Über Social Media hinaus ist Musks Einfluss in Deutschland viel kleiner als in den USA. Er schießt keine Millionen in den Wahlkampf der AfD. Er wird nicht neben Alice Weidel auf den Marktplätzen stehen wie neben Donald Trump in den Swing States. Er bewirbt sich hier nicht für ein Regierungsamt. Er unterstützt in Deutschland nicht einen von zwei Kandidaten für den Einzug in den Regierungssitz wie in den USA, sondern eine Protestpartei.
Hinzu kommt: Musks impulsive Einflüsterungen ins deutsche Wahlkampfgetöse halten keiner Überprüfung stand. Das hat sein dürftiger Aufsatz über die AfD bewiesen, den die "Welt am Sonntag" (WamS) veröffentlicht und so entlarvt hat. Sein möglicherweise mit KI hingekritzelter Gastbeitrag strotzt vor Ahnungslosigkeit. Ein Beispiel: Das Wort "Bürokratie" kommt im Leitantrag der Parteispitze für das künftige AfD-Bundestagswahlprogramm neunmal vor. An keiner Stelle wird dabei ein konkreter Plan entworfen, wie der Abbau denn vonstattengehen soll. Den Beweis, dass sie tatsächlich staatliche Überregulierung abbauen können, haben Alice Weidel und ihr Hofstaat niemals erbracht. Entweder Musk lügt ganz bewusst, wenn er die AfD zum Ideengeber für Bürokratieabbau stilisiert, oder er hat nachprüfbar keinen Schimmer.
Ökonomischer Selbstmord
Dass die AfD Deutschland aus der EU in den "Dexit" führen will, ist kein Schritt zu mehr wirtschaftlicher Stabilität, sondern ökonomischer Selbstmord für eine Exportnation, die vom europäischen Binnenmarkt abhängt. Die festgeschriebene Abwendung von den USA scheint Musk entgangen zu sein – interessant für einen hochrangigen Berater des künftigen US-Präsidenten. Und zuletzt nimmt Musk in seinem "WamS"-Textlein mit keiner Silbe Bezug auf den Kuschelkurs, den die AfD gegenüber Russland und China anstrebt.

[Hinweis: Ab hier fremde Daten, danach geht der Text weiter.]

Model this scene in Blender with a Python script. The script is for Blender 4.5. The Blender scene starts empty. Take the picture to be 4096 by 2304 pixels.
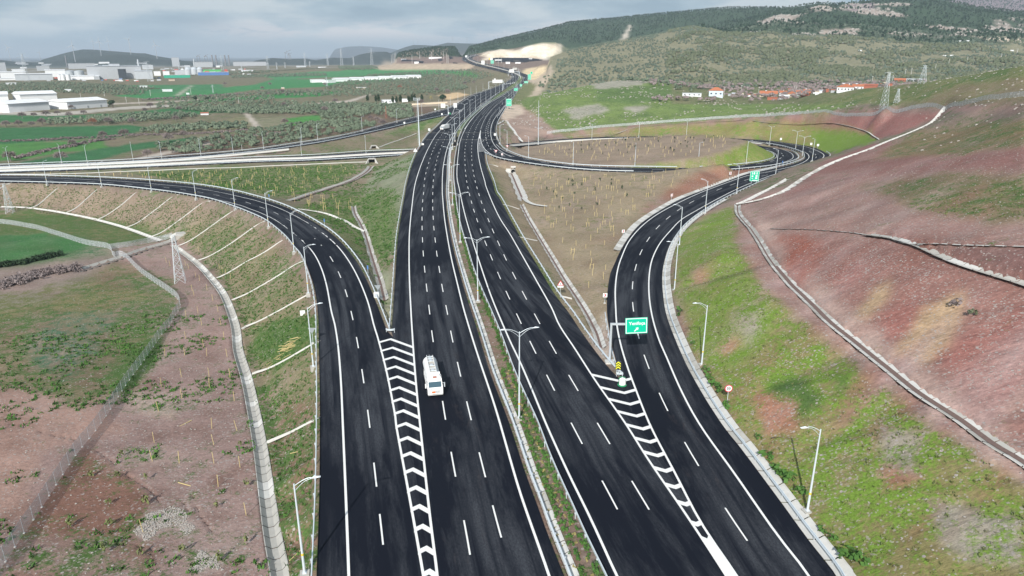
import bpy, math, random
import numpy as np
from mathutils import Vector, Matrix
from mathutils.bvhtree import BVHTree
from mathutils.geometry import delaunay_2d_cdt
random.seed(7); RNG = np.random.default_rng(7)
S = bpy.context.scene
COL = S.collection
# ------------------------------------------------------------------ camera
F = 4096 * 24 / 36; TH = math.atan((1152 - 225) / F); HC = 52.0
cam = bpy.data.cameras.new('camera'); cam.lens = 24; cam.sensor_width = 36; cam.clip_start = 1; cam.clip_end = 60000
camo = bpy.data.objects.new('camera', cam); COL.objects.link(camo)
camo.location = (0, 0, HC); camo.rotation_euler = (math.pi / 2 - TH, 0, 0); S.camera = camo
# ------------------------------------------------------------------ light
HAZE_D = 7.0e-5
SUN_EL = math.radians(34); SUN_AZ = math.radians(12.5 + 180)      # azimuth of the sun, clockwise from +Y
sd = bpy.data.lights.new('sun', 'SUN'); sd.energy = 4.6; sd.angle = math.radians(0.5); sd.color = (1.0, 0.965, 0.91)
so = bpy.data.objects.new('sun', sd); COL.objects.link(so)
sdir = Vector((math.sin(SUN_AZ) * math.cos(SUN_EL), math.cos(SUN_AZ) * math.cos(SUN_EL), math.sin(SUN_EL)))
so.rotation_euler = sdir.to_track_quat('Z', 'Y').to_euler()
S.view_settings.view_transform = 'Standard'; S.view_settings.look = 'None'
S.view_settings.exposure = 0.18; S.view_settings.gamma = 1; S.view_settings.use_curve_mapping = False
S.cycles.max_bounces = 4; S.cycles.diffuse_bounces = 2; S.cycles.glossy_bounces = 2
S.cycles.transparent_max_bounces = 16; S.cycles.volume_bounces = 0; S.cycles.use_denoising = True
S.cycles.sample_clamp_indirect = 4
def N(nt, t, **k):
    n = nt.nodes.new(t)
    for a, b in k.items():
        if a.startswith('i_'):
            key = a[2:]; key = int(key) if key.isdigit() else key
            n.inputs[key].default_value = b
        else: setattr(n, a, b)
    return n
def ramp(nt, fac, stops, interp='LINEAR'):
    r = nt.nodes.new('ShaderNodeValToRGB'); r.color_ramp.interpolation = interp
    e = r.color_ramp.elements
    while len(e) > 1: e.remove(e[-1])
    e[0].position, e[0].color = stops[0][0], (*stops[0][1], 1) if not isinstance(stops[0][1], float) else (stops[0][1],) * 3 + (1,)
    for p, c in stops[1:]:
        x = e.new(p); x.color = (*c, 1) if not isinstance(c, float) else (c, c, c, 1)
    nt.links.new(fac, r.inputs[0]); return r.outputs[0]
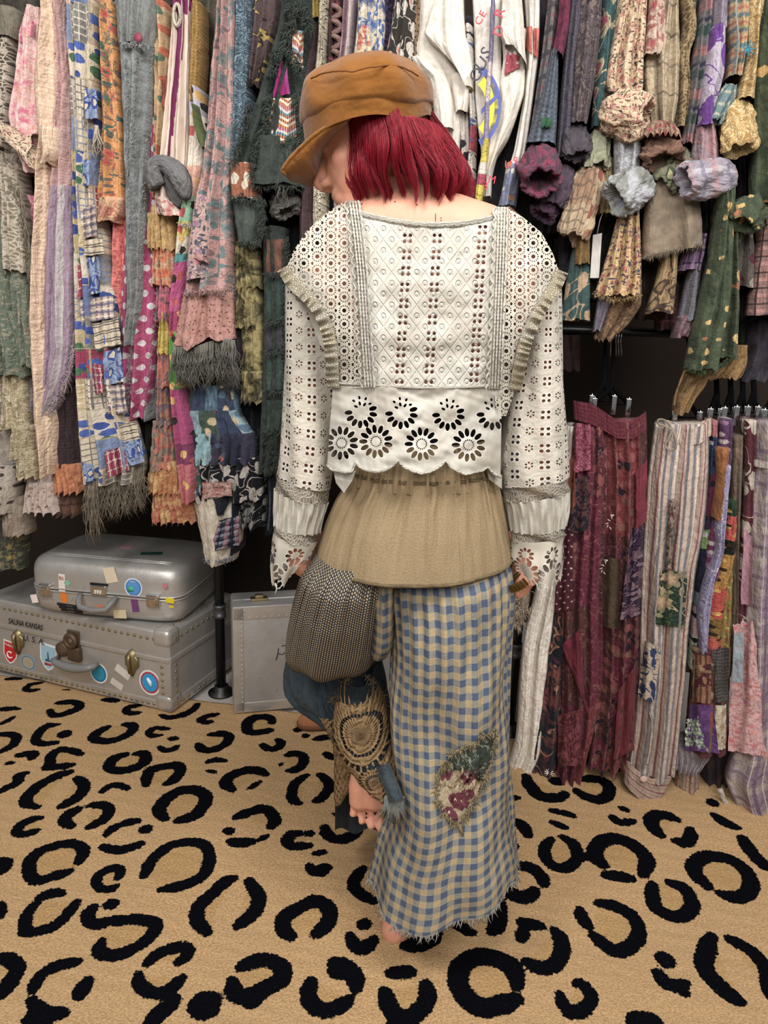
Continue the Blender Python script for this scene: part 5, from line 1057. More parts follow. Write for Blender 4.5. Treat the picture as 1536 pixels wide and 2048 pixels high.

Unbelehrbare Elon-Fanboys und Hardcore-Rechtsradikale werden Weidel und ihm heute an den Lippen kleben. Allen anderen Wählern darf man durchaus zutrauen, zu erkennen, dass dieser Möchtegern-Kaiser intellektuell fast nackt dasteht.
Den Wählerinnen und Wählern wenig gesunden Menschenverstand zuzutrauen, ist einer der großen Fehler der deutschen Politik der vergangenen Jahre gewesen. Flüchtlingskrise, Klimawandel, Wärmepumpe, Ukraine-Krieg: Zu oft hat die Politik ihnen Entscheidungen als "alternativlos" vorgekaut. Wer Elon Musks Alternative für Deutschland verhindern will, der muss den Wähler davon überzeugen, dass weder Musk noch die AfD Alternativen sind. Inhaltlich. Mit Argumenten. Wenn die Politik dazu nicht die Kraft, den Mut und die Kompetenz hat, ist sie die größte Gefahr für die Demokratie. Nicht Elon Musk.